[start Supplied information]
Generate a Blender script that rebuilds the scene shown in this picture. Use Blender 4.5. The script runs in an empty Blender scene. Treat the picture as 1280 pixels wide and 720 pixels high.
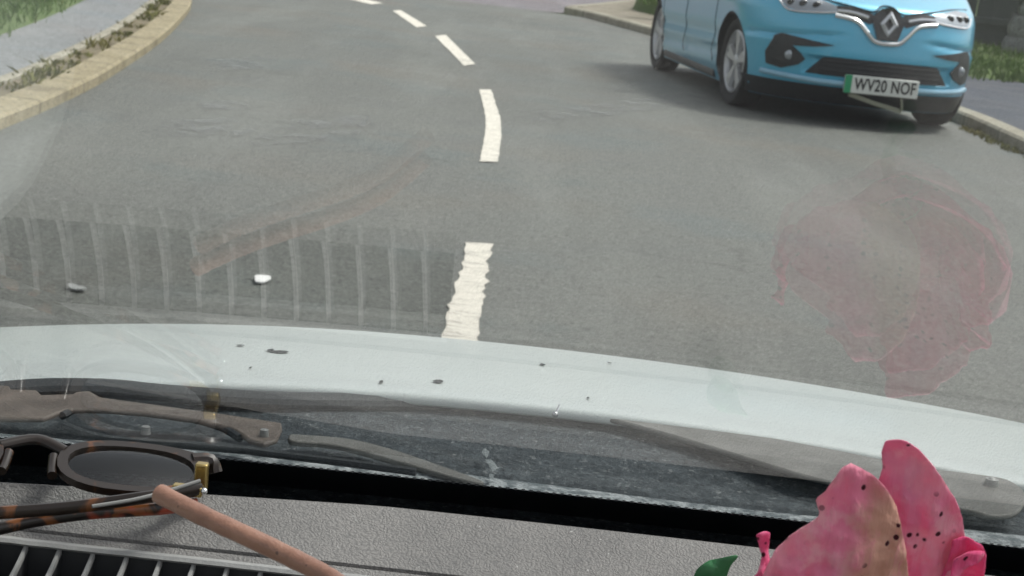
import bpy, bmesh, math, random
from mathutils import Vector, Matrix, noise
from mathutils.geometry import delaunay_2d_cdt
random.seed(7)
SC = bpy.context.scene
COL = SC.collection
R = math.radians

# ------------------------------------------------------------------ camera, sky, sun, exposure
CAM_H = 1.0671
PITCH, ROLL, FPX = 0.219561, 0.109195, 2000.0          # solved from the parked car's wheels and plate
Fv = Vector((0, math.cos(PITCH), -math.sin(PITCH)))
R0 = Vector((1, 0, 0)); U0 = R0.cross(Fv)
Rv = math.cos(ROLL) * R0 + math.sin(ROLL) * U0
Uv = -math.sin(ROLL) * R0 + math.cos(ROLL) * U0
C0 = Vector((0, 0, CAM_H))
cd = bpy.data.cameras.new('camera'); cam = bpy.data.objects.new('camera', cd); COL.objects.link(cam)
m = Matrix((Rv, Uv, -Fv)).transposed().to_4x4(); m.translation = C0
cam.matrix_world = m
cd.sensor_width = 36.0; cd.lens = 36.0 * FPX / 1280.0
cd.clip_start = 0.02; cd.clip_end = 2000
cd.dof.use_dof = True; cd.dof.focus_distance = 0.85; cd.dof.aperture_fstop = 38.0
SC.camera = cam

SUN_EL, SUN_AZ = 58.0, 62.0         # azimuth clockwise from +Y (ahead) towards +X (right)
w = bpy.data.worlds.new('World'); SC.world = w; w.use_nodes = True
nt = w.node_tree; nt.nodes.clear()
sky = nt.nodes.new('ShaderNodeTexSky'); sky.sky_type = 'NISHITA'; sky.sun_disc = False
sky.sun_elevation = R(SUN_EL); sky.sun_rotation = R(SUN_AZ)
sky.air_density = 1.0; sky.dust_density = 4.0; sky.ozone_density = 0.6
hs = nt.nodes.new('ShaderNodeHueSaturation'); hs.inputs['Saturation'].default_value = 0.22
bg = nt.nodes.new('ShaderNodeBackground'); bg.inputs[1].default_value = 0.15
wo = nt.nodes.new('ShaderNodeOutputWorld')
nt.links.new(sky.outputs[0], hs.inputs['Color']); nt.links.new(hs.outputs[0], bg.inputs[0]); nt.links.new(bg.outputs[0], wo.inputs[0])
sl = bpy.data.lights.new('sun', 'SUN'); sl.energy = 1.9; sl.angle = R(11); sl.color = (1, .96, .9)
so = bpy.data.objects.new('sun', sl); COL.objects.link(so)
sd = Vector((math.sin(R(SUN_AZ)) * math.cos(R(SUN_EL)), math.cos(R(SUN_AZ)) * math.cos(R(SUN_EL)), math.sin(R(SUN_EL))))
so.rotation_euler = (-sd).to_track_quat('-Z', 'Y').to_euler(); so.location = (8, -6, 20)
SC.view_settings.view_transform = 'Standard'; SC.view_settings.look = 'None'
SC.view_settings.exposure = 0.42; SC.view_settings.gamma = 1.0; SC.view_settings.use_curve_mapping = False
SC.render.engine = 'CYCLES'; SC.cycles.use_denoising = True
SC.cycles.transparent_max_bounces = 16; SC.cycles.max_bounces = 8

# ------------------------------------------------------------------ survey helpers: where a sight line meets a real surface
def ray(u, v):
    return Fv + Rv * ((u - 640) / FPX) + Uv * ((360 - v) / FPX)
def at_z(u, v, z):
    d = ray(u, v); return C0 + d * ((z - CAM_H) / d.z)
def at_y(u, v, y):
    d = ray(u, v); return C0 + d * (y / d.y)
def lerp(tab, t):
    if t <= tab[0][0]: return tab[0][1]
    for (a, x), (b, y) in zip(tab, tab[1:]):
        if t <= b: return x + (y - x) * (t - a) / (b - a)
    return tab[-1][1]

# ------------------------------------------------------------------ objects and materials
def put(o, parent=None):
    COL.objects.link(o)
    if parent: o.parent = parent
    return o
def obj(name, bm, mat, parent=None, smooth=True, bevel=0):
    me = bpy.data.meshes.new(name)
    bmesh.ops.recalc_face_normals(bm, faces=bm.faces)
    bm.to_mesh(me); bm.free()
    if smooth: me.polygons.foreach_set('use_smooth', [True] * len(me.polygons))
    for mm in (mat if isinstance(mat, (list, tuple)) else [mat]): me.materials.append(mm)
    o = bpy.data.objects.new(name, me); put(o, parent)
    if bevel:
        b = o.modifiers.new('bevel', 'BEVEL'); b.width = bevel; b.segments = 2; b.limit_method = 'ANGLE'; b.angle_limit = R(40)
    if smooth:
        try:
            me.set_sharp_from_angle(angle=R(38))
        except Exception: pass
    return o
def tag(o, label, cat=None, group=None, kind=None):
    o['label'] = label
    if cat: o['category'] = cat
    if group: o['group'] = group
    if kind: o['kind'] = kind
    return o
def thing(name, label, cat, loc=(0, 0, 0), rz=0, group=None):
    o = bpy.data.objects.new(name, None); o.empty_display_size = .1
    o.location = loc; o.rotation_euler = (0, 0, rz); put(o)
    return tag(o, label, cat, group)

class NT:
    def __init__(s, name):
        s.m = bpy.data.materials.new(name); s.m.use_nodes = True
        s.t = s.m.node_tree; s.b = s.t.nodes['Principled BSDF']; s.out = s.t.nodes['Material Output']
        s.tc = s.t.nodes.new('ShaderNodeTexCoord')
    def n(s, kind, **kw):
        x = s.t.nodes.new('ShaderNode' + kind)
        for k, v in kw.items(): setattr(x, k, v)
        return x
    def l(s, a, b): s.t.links.new(a, b)
    def noise(s, scale, detail=6, rough=.6, coord='Object', stretch=None, dist=0):
        x = s.n('TexNoise'); x.inputs['Scale'].default_value = scale; x.inputs['Detail'].default_value = detail
        x.inputs['Roughness'].default_value = rough; x.inputs['Distortion'].default_value = dist
        src = s.tc.outputs[coord]
        if stretch:
            mp = s.n('Mapping'); mp.inputs['Scale'].default_value = stretch; s.l(src, mp.inputs[0]); src = mp.outputs[0]
        s.l(src, x.inputs['Vector']); return x.outputs['Fac']
    def ramp(s, fac, stops):
        x = s.n('ValToRGB'); e = x.color_ramp.elements
        while len(e) < len(stops): e.new(.5)
        for k, (p, c) in enumerate(stops):
            e[k].position = p; e[k].color = (*c, 1) if len(c) == 3 else c
        s.l(fac, x.inputs[0]); return x.outputs[0]
    def fr(s, fac, a, b, c=0., d=1.):
        x = s.n('MapRange'); x.interpolation_type = 'SMOOTHSTEP'
        for i, v in zip((1, 2, 3, 4), (a, b, c, d)): x.inputs[i].default_value = v
        s.l(fac, x.inputs[0]); return x.outputs[0]
    def mix(s, fac, a, b, mode='MIX'):
        x = s.n('Mix', data_type='RGBA', blend_type=mode)
        for sock, v in ((x.inputs[0], fac), (x.inputs[6], a), (x.inputs[7], b)):
            if isinstance(v, (int, float)): sock.default_value = v
            elif isinstance(v, (tuple, list)): sock.default_value = (*v, 1)
            else: s.l(v, sock)
        return x.outputs[2]
    def math(s, op, a, b=0.):
        x = s.n('Math', operation=op)
        for sock, v in ((x.inputs[0], a), (x.inputs[1], b)):
            if isinstance(v, (int, float)): sock.default_value = v
            else: s.l(v, sock)
        return x.outputs[0]
    def bump(s, h, strength=.3, dist=.002):
        x = s.n('Bump'); x.inputs['Strength'].default_value = strength; x.inputs['Distance'].default_value = dist
        s.l(h, x.inputs['Height']); s.l(x.outputs[0], s.b.inputs['Normal'])
    def col(s, c):
        if isinstance(c, (tuple, list)): s.b.inputs['Base Color'].default_value = (*c, 1)
        else: s.l(c, s.b.inputs['Base Color'])
    def set(s, **kw):
        for k, v in kw.items():
            k = {'rough': 'Roughness', 'metal': 'Metallic', 'spec': 'Specular IOR Level', 'coat': 'Coat Weight', 'coatr': 'Coat Roughness', 'trans': 'Transmission Weight', 'alpha': 'Alpha'}[k]
            if isinstance(v, (int, float)): s.b.inputs[k].default_value = v
            else: s.l(v, s.b.inputs[k])
        return s

def simple(name, c, rough=.5, metal=0., spec=.5, coat=0., var=.15, scale=30., bump=0., bscale=400., bdist=.001):
    t = NT(name)
    f = t.noise(scale, 5)
    t.col(t.mix(f, tuple(x * (1 - var) for x in c), tuple(min(1, x * (1 + var)) for x in c)))
    t.set(rough=rough, metal=metal, spec=spec, coat=coat)
    if bump: t.bump(t.noise(bscale, 3), bump, bdist)
    return t.m

def mat_asphalt(name, base, warm=0.):
    t = NT(name)
    big = t.noise(.22, 4, .55); mid = t.noise(2.2, 6, .65); fine = t.noise(70, 4, .7); grit = t.noise(190, 2, .6)
    streak = t.noise(1.0, 5, .6, stretch=(1.6, .22, 1))
    clump = t.noise(24, 5, .7)
    c = t.ramp(t.math('ADD', t.math('MULTIPLY', big, .45), t.math('MULTIPLY', mid, .55)),
               [(.36, tuple(b * .66 for b in base)), (.5, base), (.66, tuple(b * 1.32 for b in base))])
    warmv = t.noise(.6, 3, .5); c = t.mix(t.fr(warmv, .5, .68, 0, .55), c, (base[0] * 1.22, base[1] * 1.02, base[2] * .90)); c = t.mix(t.fr(t.noise(.9, 4, .6), .52, .66, 0, .55), c, (base[0] * .80, base[1] * .98, base[2] * 1.08))
    c = t.mix(t.fr(streak, .46, .66, 0, .7), c, tuple(b * 1.45 for b in base))
    c = t.mix(t.fr(clump, .52, .66, 0, .6), c, tuple(b * 1.6 for b in base))
    c = t.mix(t.fr(clump, .47, .34, 0, .7), c, tuple(b * .50 for b in base))
    c = t.mix(t.fr(fine, .52, .66, 0, .8), c, tuple(b * 1.9 for b in base))
    c = t.mix(t.fr(fine, .47, .34, 0, .85), c, tuple(b * .35 for b in base))
    c = t.mix(t.fr(grit, .60, .68, 0, .7), c, tuple(min(.6, b * 2.8) for b in base))
    crack = t.n('TexVoronoi', feature='DISTANCE_TO_EDGE'); crack.inputs['Scale'].default_value = .55
    mp = t.n('VectorMath', operation='ADD'); nz = t.n('TexNoise'); nz.inputs['Scale'].default_value = 1.4; nz.inputs['Detail'].default_value = 6
    t.l(t.tc.outputs['Object'], nz.inputs['Vector']); t.l(t.tc.outputs['Object'], mp.inputs[0]); t.l(nz.outputs['Color'], mp.inputs[1]); t.l(mp.outputs[0], crack.inputs['Vector'])
    t.col(t.mix(t.math('MULTIPLY', t.fr(crack.outputs['Distance'], .006, .0, 0, .5), t.fr(t.noise(.5, 2), .5, .6)), c, tuple(b * .4 for b in base)))
    t.set(rough=t.fr(mid, .3, .7, .62, .85), spec=.4)
    t.bump(t.math('ADD', t.math('MULTIPLY', fine, .6), t.math('MULTIPLY', grit, .5)), .55, .006)
    return t.m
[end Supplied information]
Work instructions >> Which lines hold the word "scene"? Copy every one of them.

Expected answer >>
Generate a Blender script that rebuilds the scene shown in this picture. Use Blender 4.5. The script runs in an empty Blender scene. Treat the picture as 1280 pixels wide and 720 pixels high.
SC = bpy.context.scene